● Direction
What follows is a listing; give it again exactly, in its entirety.

Records excerpted from a collection:
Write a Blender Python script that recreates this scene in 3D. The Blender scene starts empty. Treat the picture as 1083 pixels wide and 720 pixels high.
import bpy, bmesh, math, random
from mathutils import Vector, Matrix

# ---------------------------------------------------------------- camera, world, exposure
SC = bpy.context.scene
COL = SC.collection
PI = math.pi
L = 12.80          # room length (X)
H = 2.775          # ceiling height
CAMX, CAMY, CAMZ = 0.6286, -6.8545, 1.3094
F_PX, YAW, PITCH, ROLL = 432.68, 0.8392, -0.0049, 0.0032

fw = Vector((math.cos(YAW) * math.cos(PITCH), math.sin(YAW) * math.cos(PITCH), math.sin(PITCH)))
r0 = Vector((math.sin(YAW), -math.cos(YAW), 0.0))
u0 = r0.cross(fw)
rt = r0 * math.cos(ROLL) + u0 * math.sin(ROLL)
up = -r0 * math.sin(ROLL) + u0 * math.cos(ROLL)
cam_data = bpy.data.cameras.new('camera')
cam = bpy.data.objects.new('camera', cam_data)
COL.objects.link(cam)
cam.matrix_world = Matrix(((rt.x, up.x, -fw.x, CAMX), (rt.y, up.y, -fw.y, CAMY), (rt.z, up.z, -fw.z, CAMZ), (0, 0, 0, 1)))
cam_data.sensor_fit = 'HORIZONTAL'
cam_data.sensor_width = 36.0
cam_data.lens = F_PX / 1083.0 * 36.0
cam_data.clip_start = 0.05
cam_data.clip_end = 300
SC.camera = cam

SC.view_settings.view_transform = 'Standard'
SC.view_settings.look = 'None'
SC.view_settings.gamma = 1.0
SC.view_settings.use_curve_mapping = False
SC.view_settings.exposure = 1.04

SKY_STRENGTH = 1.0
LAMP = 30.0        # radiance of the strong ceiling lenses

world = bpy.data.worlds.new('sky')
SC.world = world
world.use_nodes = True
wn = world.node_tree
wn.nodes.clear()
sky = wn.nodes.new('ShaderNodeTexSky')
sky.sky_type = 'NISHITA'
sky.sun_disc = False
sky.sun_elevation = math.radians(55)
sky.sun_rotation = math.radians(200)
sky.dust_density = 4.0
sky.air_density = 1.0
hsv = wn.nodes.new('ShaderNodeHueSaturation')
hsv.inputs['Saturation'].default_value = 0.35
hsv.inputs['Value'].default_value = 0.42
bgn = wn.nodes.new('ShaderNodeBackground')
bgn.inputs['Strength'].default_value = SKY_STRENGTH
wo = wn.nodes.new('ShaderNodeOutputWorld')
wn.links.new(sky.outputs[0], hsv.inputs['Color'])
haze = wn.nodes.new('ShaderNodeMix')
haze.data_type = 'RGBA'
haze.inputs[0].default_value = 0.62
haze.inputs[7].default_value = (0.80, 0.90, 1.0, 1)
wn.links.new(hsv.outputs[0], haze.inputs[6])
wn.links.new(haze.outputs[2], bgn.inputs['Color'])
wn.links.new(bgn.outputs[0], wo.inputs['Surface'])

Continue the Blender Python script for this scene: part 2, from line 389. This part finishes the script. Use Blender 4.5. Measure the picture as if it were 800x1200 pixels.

● Written reply
Write a Blender Python script that recreates this scene in 3D. The Blender scene starts empty. Treat the picture as 1083 pixels wide and 720 pixels high.
import bpy, bmesh, math, random
from mathutils import Vector, Matrix

# ---------------------------------------------------------------- camera, world, exposure
SC = bpy.context.scene
COL = SC.collection
PI = math.pi
L = 12.80          # room length (X)
H = 2.775          # ceiling height
CAMX, CAMY, CAMZ = 0.6286, -6.8545, 1.3094
F_PX, YAW, PITCH, ROLL = 432.68, 0.8392, -0.0049, 0.0032

fw = Vector((math.cos(YAW) * math.cos(PITCH), math.sin(YAW) * math.cos(PITCH), math.sin(PITCH)))
r0 = Vector((math.sin(YAW), -math.cos(YAW), 0.0))
u0 = r0.cross(fw)
rt = r0 * math.cos(ROLL) + u0 * math.sin(ROLL)
up = -r0 * math.sin(ROLL) + u0 * math.cos(ROLL)
cam_data = bpy.data.cameras.new('camera')
cam = bpy.data.objects.new('camera', cam_data)
COL.objects.link(cam)
cam.matrix_world = Matrix(((rt.x, up.x, -fw.x, CAMX), (rt.y, up.y, -fw.y, CAMY), (rt.z, up.z, -fw.z, CAMZ), (0, 0, 0, 1)))
cam_data.sensor_fit = 'HORIZONTAL'
cam_data.sensor_width = 36.0
cam_data.lens = F_PX / 1083.0 * 36.0
cam_data.clip_start = 0.05
cam_data.clip_end = 300
SC.camera = cam

SC.view_settings.view_transform = 'Standard'
SC.view_settings.look = 'None'
SC.view_settings.gamma = 1.0
SC.view_settings.use_curve_mapping = False
SC.view_settings.exposure = 1.04

SKY_STRENGTH = 1.0
LAMP = 30.0        # radiance of the strong ceiling lenses

world = bpy.data.worlds.new('sky')
SC.world = world
world.use_nodes = True
wn = world.node_tree
wn.nodes.clear()
sky = wn.nodes.new('ShaderNodeTexSky')
sky.sky_type = 'NISHITA'
sky.sun_disc = False
sky.sun_elevation = math.radians(55)
sky.sun_rotation = math.radians(200)
sky.dust_density = 4.0
sky.air_density = 1.0
hsv = wn.nodes.new('ShaderNodeHueSaturation')
hsv.inputs['Saturation'].default_value = 0.35
hsv.inputs['Value'].default_value = 0.42
bgn = wn.nodes.new('ShaderNodeBackground')
bgn.inputs['Strength'].default_value = SKY_STRENGTH
wo = wn.nodes.new('ShaderNodeOutputWorld')
wn.links.new(sky.outputs[0], hsv.inputs['Color'])
haze = wn.nodes.new('ShaderNodeMix')
haze.data_type = 'RGBA'
haze.inputs[0].default_value = 0.62
haze.inputs[7].default_value = (0.80, 0.90, 1.0, 1)
wn.links.new(hsv.outputs[0], haze.inputs[6])
wn.links.new(haze.outputs[2], bgn.inputs['Color'])
wn.links.new(bgn.outputs[0], wo.inputs['Surface'])

Continue the Blender Python script for this scene: part 2, from line 389. This part finishes the script. Use Blender 4.5. Measure the picture as if it were 800x1200 pixels.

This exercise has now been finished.